If I had a one million length List[Int] that I passed in to these 2 functions, which one would perform better? Better = faster or less resource usage.

// Add one to each element of a list
def oneToEach(l: List[Int]) : List[Int] =
  l match {
   case Nil => l
   case x :: xs => (x + 1) :: oneToEach(xs)
}

...

def oneToEachTR(l: List[Int]) : List[Int] =  {
  def go(l: List[Int], acc: List[Int]) : List[Int] = 
     l match {
       case Nil => acc
       case x :: xs => go(xs, acc :+ (x + 1))
     }
  go(l, List[Int]())
}

If I understand, the first function has algorithmic complexity of O(n) since it's necessary to recurse through each item of the list and add 1.

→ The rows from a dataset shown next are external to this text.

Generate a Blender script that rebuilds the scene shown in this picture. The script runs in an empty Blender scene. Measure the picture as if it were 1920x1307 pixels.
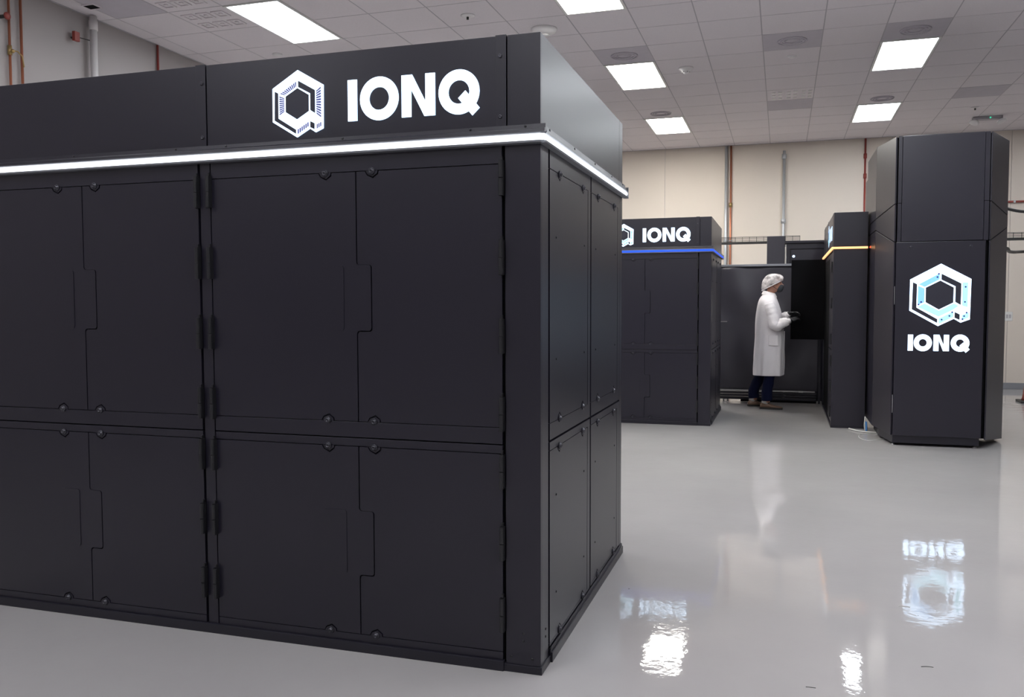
import bpy, bmesh, math, random
from mathutils import Vector, Matrix
random.seed(7)
S = bpy.context.scene
COL = S.collection

# ------------------------------------------------------------------ camera
CAMP = Vector((0, 0, 1.42))
YAW, PITCH, ROLL, FPX = math.radians(-17.431), math.radians(-2.943), math.radians(-0.1216), 1611.9
FW = Vector((math.sin(YAW) * math.cos(PITCH), math.cos(YAW) * math.cos(PITCH), math.sin(PITCH)))
RT = Vector((math.cos(YAW), -math.sin(YAW), 0))
UP = RT.cross(FW)
RT2 = RT * math.cos(ROLL) + UP * math.sin(ROLL)
UP2 = -RT * math.sin(ROLL) + UP * math.cos(ROLL)
cd = bpy.data.cameras.new('camera')
cam = bpy.data.objects.new('camera', cd)
COL.objects.link(cam)
M = Matrix((RT2, UP2, -FW)).transposed().to_4x4()
M.translation = CAMP
cam.matrix_world = M
cd.sensor_width = 36
cd.lens = FPX / 1920 * 36
cd.clip_start = 0.05
cd.clip_end = 200
S.camera = cam

# ------------------------------------------------------------------ world, exposure, lamp levels
w = bpy.data.worlds.new('world')
S.world = w
w.use_nodes = True
w.node_tree.nodes['Background'].inputs[0].default_value = (0.5, 0.52, 0.6, 1)
w.node_tree.nodes['Background'].inputs[1].default_value = 0.0
S.view_settings.view_transform = 'Standard'
S.view_settings.look = 'None'
S.view_settings.exposure = 0.0
S.view_settings.gamma = 1.0
S.view_settings.use_curve_mapping = False
LAMP_MAIN, LAMP_SIDE, LAMP_BACK, LAMP_RIGHT = 41.0, 25.0, 19.0, 13.0

# ------------------------------------------------------------------ materials
def mat(name, col, rough=0.5, metal=0.0, spec=0.5, emit=None, estr=0.0, noise=None, bump=None, coat=0.0, sheen=0.0):
    m = bpy.data.materials.new(name)
    m.use_nodes = True
    nt = m.node_tree
    b = nt.nodes['Principled BSDF']
    b.inputs['Base Color'].default_value = (*col, 1)
    b.inputs['Roughness'].default_value = rough
    b.inputs['Metallic'].default_value = metal
    b.inputs['Specular IOR Level'].default_value = spec
    b.inputs['Coat Weight'].default_value = coat
    b.inputs['Sheen Weight'].default_value = sheen
    if emit:
        b.inputs['Emission Color'].default_value = (*emit, 1)
        b.inputs['Emission Strength'].default_value = estr
    tc = nt.nodes.new('ShaderNodeTexCoord')
    if noise:      # (scale, amount)
        n = nt.nodes.new('ShaderNodeTexNoise')
        n.inputs['Scale'].default_value = noise[0]
        n.inputs['Detail'].default_value = 5
        nt.links.new(tc.outputs['Object'], n.inputs['Vector'])
        r = nt.nodes.new('ShaderNodeMapRange')
        r.inputs['To Min'].default_value = 1 - noise[1]
        r.inputs['To Max'].default_value = 1 + noise[1]
        nt.links.new(n.outputs['Fac'], r.inputs['Value'])
        mx = nt.nodes.new('ShaderNodeVectorMath')
        mx.operation = 'SCALE'
        mx.inputs[0].default_value = col
        nt.links.new(r.outputs[0], mx.inputs['Scale'])
        nt.links.new(mx.outputs[0], b.inputs['Base Color'])
    if bump:       # (scale, strength, distance)
        n = nt.nodes.new('ShaderNodeTexNoise')
        n.inputs['Scale'].default_value = bump[0]
        n.inputs['Detail'].default_value = 4
        nt.links.new(tc.outputs['Object'], n.inputs['Vector'])
        bp = nt.nodes.new('ShaderNodeBump')
        bp.inputs['Strength'].default_value = bump[1]
        bp.inputs['Distance'].default_value = bump[2]
        nt.links.new(n.outputs['Fac'], bp.inputs['Height'])
        nt.links.new(bp.outputs[0], b.inputs['Normal'])
    return m

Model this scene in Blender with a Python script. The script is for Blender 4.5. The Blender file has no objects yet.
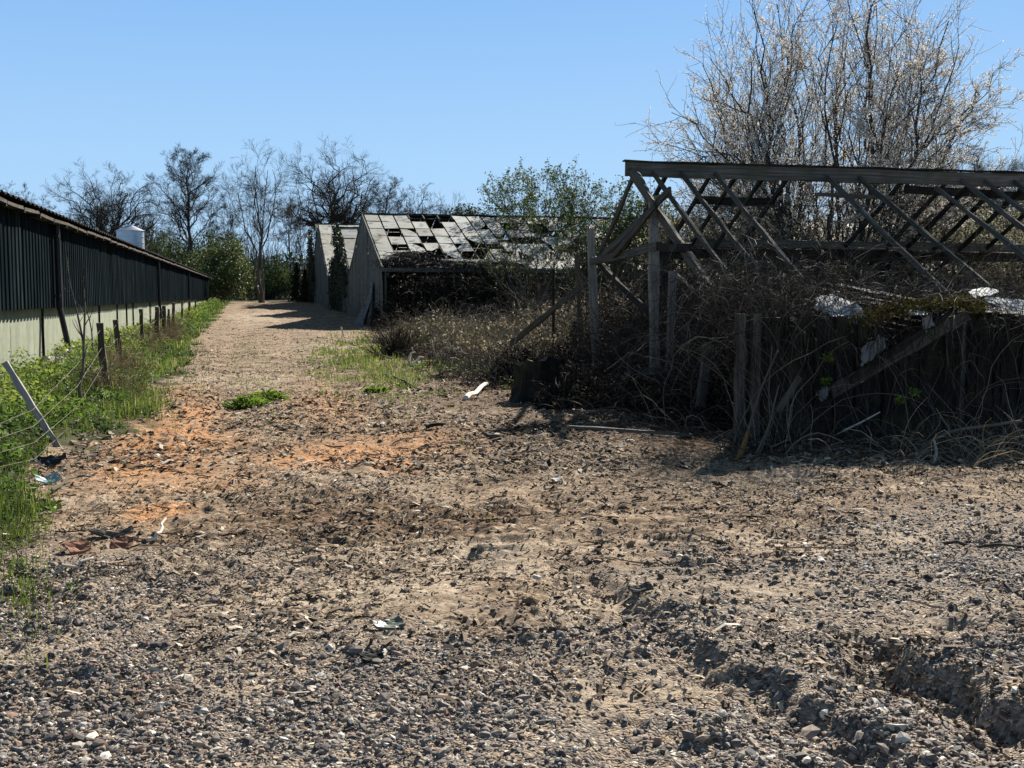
import bpy, math, numpy as np
from mathutils import Vector
rad = math.radians
scene = bpy.context.scene
COL = scene.collection
RNG = np.random.default_rng(11)

# ------------------------------------------------------------------ camera geometry
FPX = 1100.0
PITCH = math.atan(88.5 / FPX)
YAW = math.atan(254 * math.cos(PITCH) / FPX)
CAM = np.array([0.0, 0.0, 1.6])
F = np.array([math.sin(YAW) * math.cos(PITCH), math.cos(YAW) * math.cos(PITCH), -math.sin(PITCH)])
R = np.array([math.cos(YAW), -math.sin(YAW), 0.0])
U = np.cross(R, F)

def ray(px, py): return F + (px - 512) / FPX * R - (py - 384) / FPX * U
def at_depth(px, py, d): return CAM + d * ray(px, py)
def at_X(px, py, X):
    r = ray(px, py); return CAM + r * (X / r[0])
def at_Y(px, py, Y):
    r = ray(px, py); return CAM + r * (Y / r[1])

# ------------------------------------------------------------------ noise and ground height
def hash2(ix, iy, seed):
    h = (ix.astype(np.int64) * 374761393 + iy.astype(np.int64) * 668265263 + seed * 974634777) & 0xFFFFFFFF
    h = ((h ^ (h >> 13)) * 1274126177) & 0xFFFFFFFF
    h = ((h ^ (h >> 16)) * 2246822519) & 0xFFFFFFFF
    return ((h ^ (h >> 15)) & 0xFFFFFF) / float(0xFFFFFF)
def vnoise(x, y, seed=0):
    x = np.asarray(x, float); y = np.asarray(y, float)
    ix = np.floor(x); iy = np.floor(y); fx = x - ix; fy = y - iy
    fx = fx * fx * fx * (fx * (fx * 6 - 15) + 10); fy = fy * fy * fy * (fy * (fy * 6 - 15) + 10)
    a = hash2(ix, iy, seed); b = hash2(ix + 1, iy, seed); c = hash2(ix, iy + 1, seed); d = hash2(ix + 1, iy + 1, seed)
    return (a + (b - a) * fx) * (1 - fy) + (c + (d - c) * fx) * fy - 0.5
def fbm(x, y, seed=0, octaves=4, gain=0.5):
    s = 0.0; amp = 1.0
    for k in range(octaves):
        s = s + amp * vnoise(x * 2 ** k, y * 2 ** k, seed + 17 * k); amp *= gain
    return s
def sstep(a, b, x):
    t = np.clip((x - a) / (b - a), 0, 1); return t * t * (3 - 2 * t)

EDGE_Y = np.array([3.0, 6.5, 8.5, 11, 14, 17, 22, 35, 60, 110, 400])
EDGE_X = np.array([-1.35, -1.45, -1.7, -1.8, -1.62, -1.55, -1.75, -2.3, -2.7, -3.0, -3.1])
def verge_edge(y): return np.interp(y, EDGE_Y, EDGE_X)
def gravel_mask(x, y):
    d = x * math.sin(YAW) + y * math.cos(YAW)
    s = x * math.cos(YAW) - y * math.sin(YAW)
    n = fbm(x * .9 + 4, y * .9, 5, 4) * 2.6
    lim = 5.75 + .55 * np.clip(s - .3, 0, 3) - .4 * np.exp(-((s + .3) / .8) ** 2) + .25 * np.clip(-s - .8, 0, 2)
    return sstep(2.0, -1.6, d - lim + n)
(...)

For oneToEachTR, it uses the :+ operator, which, I've read, is O(n) complexity. As a result of using this operator per recursion/item in the list, does the worst-case algorithm complexity become O(2*n)?

Lastly, for the million-element List, will the latter function perform better with respect to resources since it's tail-recursive?

1 Answer 1

4
  1. Regarding

    For oneToEachTR, it uses the :+ operator, which, I've read, is O(n) complexity. As a result of using this operator per recursion/item in the list, does the worst-case algorithm complexity become O(2*n)?

    no, it becomes O(n^2)

  2. Tail recursion won't save a O(n^2) algorithm vs O(n) for sufficiently large n; 1 million is certainly sufficient!


Why O(n^2)?

  • You've got a list of n elements.
  • The first call to :+ will traverse 0 elements (acc is is initially empty) and append 1: 1 operation.
  • The second call will traverse 1 element and append 1: 2 operations
  • The third call.. 2 elements + append 1: 3 operations
  • ...
  • The sum of all "operations" is 1 + 2 + 3 + ... + n = n(n+1)/2 = (1/2)n^2 + n/2. That's "in the order of" n^2, or O(n^2).